### [Work instructions]
Output only the count of lines that contain "wide".

* begin Dataset extract *

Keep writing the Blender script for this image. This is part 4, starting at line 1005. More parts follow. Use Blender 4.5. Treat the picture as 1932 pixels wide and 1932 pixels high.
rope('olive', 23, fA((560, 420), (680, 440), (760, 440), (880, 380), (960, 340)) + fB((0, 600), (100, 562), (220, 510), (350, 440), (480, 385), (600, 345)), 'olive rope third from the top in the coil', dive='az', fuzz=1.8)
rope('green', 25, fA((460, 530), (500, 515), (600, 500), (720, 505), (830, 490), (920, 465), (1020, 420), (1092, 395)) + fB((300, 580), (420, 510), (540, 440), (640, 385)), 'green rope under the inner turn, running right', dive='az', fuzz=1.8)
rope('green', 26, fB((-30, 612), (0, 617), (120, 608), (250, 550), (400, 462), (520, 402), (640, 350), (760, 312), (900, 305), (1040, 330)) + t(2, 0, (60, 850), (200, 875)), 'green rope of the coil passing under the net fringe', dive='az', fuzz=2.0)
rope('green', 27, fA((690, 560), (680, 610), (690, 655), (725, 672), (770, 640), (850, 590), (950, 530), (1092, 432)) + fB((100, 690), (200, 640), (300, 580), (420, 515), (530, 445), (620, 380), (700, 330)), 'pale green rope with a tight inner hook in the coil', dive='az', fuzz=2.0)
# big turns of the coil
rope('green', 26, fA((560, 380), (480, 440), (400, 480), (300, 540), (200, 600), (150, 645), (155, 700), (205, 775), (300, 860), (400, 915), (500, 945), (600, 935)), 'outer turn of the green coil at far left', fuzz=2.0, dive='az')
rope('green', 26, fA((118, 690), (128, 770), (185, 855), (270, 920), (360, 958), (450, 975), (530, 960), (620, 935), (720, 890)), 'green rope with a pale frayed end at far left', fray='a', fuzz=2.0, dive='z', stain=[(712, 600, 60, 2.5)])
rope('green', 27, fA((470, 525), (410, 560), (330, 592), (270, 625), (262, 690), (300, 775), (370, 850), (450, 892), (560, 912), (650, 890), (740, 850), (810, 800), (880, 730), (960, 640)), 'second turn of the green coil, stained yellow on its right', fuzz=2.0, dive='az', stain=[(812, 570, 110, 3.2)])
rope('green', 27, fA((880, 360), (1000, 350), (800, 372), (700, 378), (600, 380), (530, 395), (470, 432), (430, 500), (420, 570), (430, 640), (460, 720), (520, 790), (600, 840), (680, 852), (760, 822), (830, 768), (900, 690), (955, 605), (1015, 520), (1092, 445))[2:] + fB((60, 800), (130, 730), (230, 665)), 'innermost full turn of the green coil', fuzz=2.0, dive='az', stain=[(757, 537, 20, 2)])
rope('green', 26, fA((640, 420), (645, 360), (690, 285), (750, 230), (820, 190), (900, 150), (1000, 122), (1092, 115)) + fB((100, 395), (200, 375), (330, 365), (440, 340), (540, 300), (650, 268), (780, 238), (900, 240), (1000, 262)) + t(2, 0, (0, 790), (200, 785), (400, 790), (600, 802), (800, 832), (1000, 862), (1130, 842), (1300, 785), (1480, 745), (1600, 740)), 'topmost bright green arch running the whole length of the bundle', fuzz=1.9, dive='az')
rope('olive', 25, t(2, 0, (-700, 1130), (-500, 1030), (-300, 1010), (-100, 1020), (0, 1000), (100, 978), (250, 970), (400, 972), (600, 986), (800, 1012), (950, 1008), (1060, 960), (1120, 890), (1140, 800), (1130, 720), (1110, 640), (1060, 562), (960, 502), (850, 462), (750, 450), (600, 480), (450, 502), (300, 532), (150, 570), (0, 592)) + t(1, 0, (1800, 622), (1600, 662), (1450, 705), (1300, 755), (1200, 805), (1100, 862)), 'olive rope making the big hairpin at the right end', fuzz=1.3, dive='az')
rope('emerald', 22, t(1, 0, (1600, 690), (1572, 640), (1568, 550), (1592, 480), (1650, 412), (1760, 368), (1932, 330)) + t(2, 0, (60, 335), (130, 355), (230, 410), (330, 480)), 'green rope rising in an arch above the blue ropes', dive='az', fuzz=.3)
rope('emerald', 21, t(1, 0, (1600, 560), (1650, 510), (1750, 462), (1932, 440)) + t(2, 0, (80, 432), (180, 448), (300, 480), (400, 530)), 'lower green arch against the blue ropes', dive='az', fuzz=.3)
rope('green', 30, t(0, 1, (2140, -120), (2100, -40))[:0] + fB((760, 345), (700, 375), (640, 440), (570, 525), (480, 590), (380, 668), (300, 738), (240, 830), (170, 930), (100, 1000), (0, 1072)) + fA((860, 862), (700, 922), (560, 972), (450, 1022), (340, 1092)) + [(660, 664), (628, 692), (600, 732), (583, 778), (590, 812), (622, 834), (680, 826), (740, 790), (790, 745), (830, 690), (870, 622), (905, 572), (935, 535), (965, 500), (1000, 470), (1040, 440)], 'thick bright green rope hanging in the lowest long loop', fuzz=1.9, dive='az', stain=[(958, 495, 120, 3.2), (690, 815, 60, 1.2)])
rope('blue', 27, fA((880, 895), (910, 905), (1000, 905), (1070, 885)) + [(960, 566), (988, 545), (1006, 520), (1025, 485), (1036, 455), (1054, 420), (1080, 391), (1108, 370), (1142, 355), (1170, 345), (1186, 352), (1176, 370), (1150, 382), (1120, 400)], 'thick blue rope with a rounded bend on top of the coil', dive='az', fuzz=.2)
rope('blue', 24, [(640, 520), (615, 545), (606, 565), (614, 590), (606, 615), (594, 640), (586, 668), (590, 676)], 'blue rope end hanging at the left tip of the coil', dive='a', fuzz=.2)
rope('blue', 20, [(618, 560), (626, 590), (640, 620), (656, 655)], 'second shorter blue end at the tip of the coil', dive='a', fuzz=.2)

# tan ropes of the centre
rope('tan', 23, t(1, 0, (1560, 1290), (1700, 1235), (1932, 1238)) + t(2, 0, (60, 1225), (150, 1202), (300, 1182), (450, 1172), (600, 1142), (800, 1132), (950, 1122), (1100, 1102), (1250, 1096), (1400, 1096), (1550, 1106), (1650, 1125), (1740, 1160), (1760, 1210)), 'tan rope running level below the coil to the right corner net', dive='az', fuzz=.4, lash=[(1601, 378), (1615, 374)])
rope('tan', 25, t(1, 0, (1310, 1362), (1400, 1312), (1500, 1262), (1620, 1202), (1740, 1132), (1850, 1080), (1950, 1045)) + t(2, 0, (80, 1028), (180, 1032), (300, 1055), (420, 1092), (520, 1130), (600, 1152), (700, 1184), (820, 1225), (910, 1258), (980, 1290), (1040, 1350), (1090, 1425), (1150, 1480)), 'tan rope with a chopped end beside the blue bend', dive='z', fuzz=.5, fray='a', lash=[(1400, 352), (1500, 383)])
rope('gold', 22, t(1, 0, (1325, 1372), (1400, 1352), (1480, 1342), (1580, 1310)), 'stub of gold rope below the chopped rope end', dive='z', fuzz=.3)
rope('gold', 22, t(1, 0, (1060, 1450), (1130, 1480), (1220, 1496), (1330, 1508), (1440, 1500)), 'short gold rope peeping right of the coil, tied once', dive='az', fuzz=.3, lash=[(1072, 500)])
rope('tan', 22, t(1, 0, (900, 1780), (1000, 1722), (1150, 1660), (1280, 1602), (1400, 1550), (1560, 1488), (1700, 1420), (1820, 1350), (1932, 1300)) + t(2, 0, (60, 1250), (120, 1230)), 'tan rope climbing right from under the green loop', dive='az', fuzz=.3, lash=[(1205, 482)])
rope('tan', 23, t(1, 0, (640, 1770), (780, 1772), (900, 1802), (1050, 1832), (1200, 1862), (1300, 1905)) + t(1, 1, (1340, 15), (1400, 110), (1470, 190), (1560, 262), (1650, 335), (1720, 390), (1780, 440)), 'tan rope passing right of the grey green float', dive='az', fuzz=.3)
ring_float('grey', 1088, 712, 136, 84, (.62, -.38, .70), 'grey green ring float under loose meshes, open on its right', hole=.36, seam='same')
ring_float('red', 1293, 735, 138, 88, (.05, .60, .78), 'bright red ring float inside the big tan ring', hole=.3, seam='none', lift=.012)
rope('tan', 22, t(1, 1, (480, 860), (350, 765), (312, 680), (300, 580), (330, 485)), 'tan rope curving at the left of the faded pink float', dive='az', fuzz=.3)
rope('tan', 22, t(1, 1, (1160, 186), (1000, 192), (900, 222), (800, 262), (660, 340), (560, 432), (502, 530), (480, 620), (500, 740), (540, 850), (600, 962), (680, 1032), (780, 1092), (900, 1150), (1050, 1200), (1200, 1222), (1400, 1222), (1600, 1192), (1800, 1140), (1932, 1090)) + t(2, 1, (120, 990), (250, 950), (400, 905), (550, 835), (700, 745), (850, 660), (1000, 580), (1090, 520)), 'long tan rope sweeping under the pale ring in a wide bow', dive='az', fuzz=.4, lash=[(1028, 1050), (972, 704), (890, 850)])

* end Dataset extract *

### [Answer to this exercise]
2